ファジリャ・ボロジナさん(20)と妹のマリアさん(18)です。ことし9月末、ウクライナから避難のため、来日しました。

広島に来て1か月ほどが経ったこの日、初めて宮島を訪れました。

通訳のナディアさんも一緒です。事前に調べて気になっていた「揚げもみじ」に挑戦です。

ファジリャ・ボロジナさん
「とてもおいしい」

2人が食べているのはチーズ味…。

妹 マリアさん
― あんこも食べてみますか?
「それはノー」

2人のふるさとは、ウクライナの首都キーウです。

妹 マリアさん
「ウクライナでは『キーウケーキ』がとても有名です。クリームやナッツが入ったケーキです」

街並みや景色がきれいで、ふるさとが大好きだという2人。戦争が始まってから町が破壊されていく様子に心を痛めてきました。

医師として働く2人の母は、今もキーウで仕事を続けています。2人は、ふるさとに残る家族や友だちと毎日のように連絡を取っています。

姉 ファジリャさん
― キーウで複数の爆発があった。
「10月10日から毎日、『生きている? 電気は通っている? ガスはだいじょうぶ? 水はある?』と毎日、聞いています」

ふるさとのことが心配でたまりませんが、初めて来た日本で2人だけで暮らすことも心細く感じています。

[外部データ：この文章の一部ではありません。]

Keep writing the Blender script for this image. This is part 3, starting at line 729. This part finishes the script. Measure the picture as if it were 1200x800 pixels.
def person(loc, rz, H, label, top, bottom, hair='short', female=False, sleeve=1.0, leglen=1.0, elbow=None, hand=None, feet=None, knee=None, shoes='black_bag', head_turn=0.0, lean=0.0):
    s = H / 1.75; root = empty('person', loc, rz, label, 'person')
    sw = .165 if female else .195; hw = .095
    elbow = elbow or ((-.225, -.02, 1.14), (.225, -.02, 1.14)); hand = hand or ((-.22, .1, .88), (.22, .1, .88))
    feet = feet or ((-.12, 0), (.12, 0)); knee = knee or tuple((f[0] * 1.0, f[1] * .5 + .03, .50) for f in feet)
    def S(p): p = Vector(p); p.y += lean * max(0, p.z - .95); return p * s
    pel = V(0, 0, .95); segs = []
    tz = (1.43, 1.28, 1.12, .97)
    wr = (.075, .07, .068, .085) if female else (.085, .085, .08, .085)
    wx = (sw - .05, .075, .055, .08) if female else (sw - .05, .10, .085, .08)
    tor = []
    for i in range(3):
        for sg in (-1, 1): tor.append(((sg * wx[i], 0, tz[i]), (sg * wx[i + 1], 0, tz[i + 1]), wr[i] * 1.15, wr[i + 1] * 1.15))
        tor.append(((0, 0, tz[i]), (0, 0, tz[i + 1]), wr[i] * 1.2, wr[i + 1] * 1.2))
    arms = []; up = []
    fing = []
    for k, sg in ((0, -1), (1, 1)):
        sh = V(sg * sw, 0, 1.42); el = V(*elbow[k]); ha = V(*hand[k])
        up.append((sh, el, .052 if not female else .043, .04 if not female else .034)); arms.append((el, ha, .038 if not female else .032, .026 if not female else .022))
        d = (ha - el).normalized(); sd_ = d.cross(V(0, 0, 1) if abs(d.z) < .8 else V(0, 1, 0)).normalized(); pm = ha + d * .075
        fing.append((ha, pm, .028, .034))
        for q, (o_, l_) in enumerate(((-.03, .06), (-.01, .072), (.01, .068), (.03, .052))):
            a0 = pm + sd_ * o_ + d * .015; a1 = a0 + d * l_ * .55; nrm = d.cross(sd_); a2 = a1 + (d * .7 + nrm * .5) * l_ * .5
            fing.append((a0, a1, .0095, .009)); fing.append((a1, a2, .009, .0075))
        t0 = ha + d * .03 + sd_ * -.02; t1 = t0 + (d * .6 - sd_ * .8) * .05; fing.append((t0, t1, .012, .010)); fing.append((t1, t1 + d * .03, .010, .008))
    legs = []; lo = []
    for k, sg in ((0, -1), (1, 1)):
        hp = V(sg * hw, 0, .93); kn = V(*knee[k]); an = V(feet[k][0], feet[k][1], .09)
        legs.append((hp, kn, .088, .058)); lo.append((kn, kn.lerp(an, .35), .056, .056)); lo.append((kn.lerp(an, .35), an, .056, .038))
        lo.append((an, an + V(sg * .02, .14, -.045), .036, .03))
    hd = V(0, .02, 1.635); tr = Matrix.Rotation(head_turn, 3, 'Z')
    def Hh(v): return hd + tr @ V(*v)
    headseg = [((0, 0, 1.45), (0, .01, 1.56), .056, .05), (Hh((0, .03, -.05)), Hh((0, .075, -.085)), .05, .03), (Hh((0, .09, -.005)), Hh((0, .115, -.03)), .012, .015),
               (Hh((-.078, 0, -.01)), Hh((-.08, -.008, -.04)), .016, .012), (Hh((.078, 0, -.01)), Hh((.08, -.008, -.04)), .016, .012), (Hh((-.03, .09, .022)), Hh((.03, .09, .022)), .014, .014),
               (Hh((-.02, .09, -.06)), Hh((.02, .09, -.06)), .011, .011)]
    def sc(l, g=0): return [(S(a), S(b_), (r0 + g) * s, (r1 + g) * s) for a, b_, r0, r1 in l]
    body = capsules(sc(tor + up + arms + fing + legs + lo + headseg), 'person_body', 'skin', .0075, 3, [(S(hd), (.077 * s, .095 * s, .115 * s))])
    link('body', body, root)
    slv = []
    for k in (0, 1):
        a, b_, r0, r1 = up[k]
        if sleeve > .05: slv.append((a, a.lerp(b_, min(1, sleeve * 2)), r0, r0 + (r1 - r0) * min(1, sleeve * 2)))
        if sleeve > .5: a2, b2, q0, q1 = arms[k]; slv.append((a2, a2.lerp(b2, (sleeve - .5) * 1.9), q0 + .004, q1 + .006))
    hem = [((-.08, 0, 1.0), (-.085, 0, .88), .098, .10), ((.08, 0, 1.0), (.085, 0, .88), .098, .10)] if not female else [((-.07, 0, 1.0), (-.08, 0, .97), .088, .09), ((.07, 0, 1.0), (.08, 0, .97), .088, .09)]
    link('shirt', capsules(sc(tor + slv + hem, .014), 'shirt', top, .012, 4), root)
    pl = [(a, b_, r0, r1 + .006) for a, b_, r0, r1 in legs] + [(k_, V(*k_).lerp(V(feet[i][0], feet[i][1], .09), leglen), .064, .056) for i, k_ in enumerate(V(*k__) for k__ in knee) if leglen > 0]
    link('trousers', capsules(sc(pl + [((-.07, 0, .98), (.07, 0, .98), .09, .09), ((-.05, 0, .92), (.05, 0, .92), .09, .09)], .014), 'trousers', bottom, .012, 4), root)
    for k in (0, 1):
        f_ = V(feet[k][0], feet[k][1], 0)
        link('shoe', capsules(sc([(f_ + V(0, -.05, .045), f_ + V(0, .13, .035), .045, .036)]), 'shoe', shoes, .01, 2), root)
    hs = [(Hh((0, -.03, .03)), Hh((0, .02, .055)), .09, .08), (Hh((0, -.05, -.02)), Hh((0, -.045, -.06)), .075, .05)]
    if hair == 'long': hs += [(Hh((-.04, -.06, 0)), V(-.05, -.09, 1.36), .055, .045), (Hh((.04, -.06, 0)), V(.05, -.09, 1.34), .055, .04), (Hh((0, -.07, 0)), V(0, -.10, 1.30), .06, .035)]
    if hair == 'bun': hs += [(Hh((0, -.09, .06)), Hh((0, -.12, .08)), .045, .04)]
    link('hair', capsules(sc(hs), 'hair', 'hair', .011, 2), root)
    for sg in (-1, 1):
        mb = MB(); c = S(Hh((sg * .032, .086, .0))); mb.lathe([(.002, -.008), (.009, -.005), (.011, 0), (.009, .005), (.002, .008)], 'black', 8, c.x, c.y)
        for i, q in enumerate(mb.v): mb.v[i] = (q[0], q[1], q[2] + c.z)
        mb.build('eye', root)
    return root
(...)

2人の避難は、広島の地元企業がサポートをしています。

アメリカに住む広島出身の姉妹が、ウクライナ支援のために立ち上げた「ザ・パス・トゥ・ピース」には、広島の13の企業や団体が賛同し、住宅や就職先の支援をしています。

支援企業が提供したアパートに2人は一緒に暮らしています。

姉 ファジリャさん
― これは、ウクライナから持ってきた物?
「ボーイフレンドからのプレゼントです」

大事なものだけを持って、ふるさとを離れました。勉強道具は、ファジリャさんが地元の大学のオンライン授業で建築学を学ぶためのものです。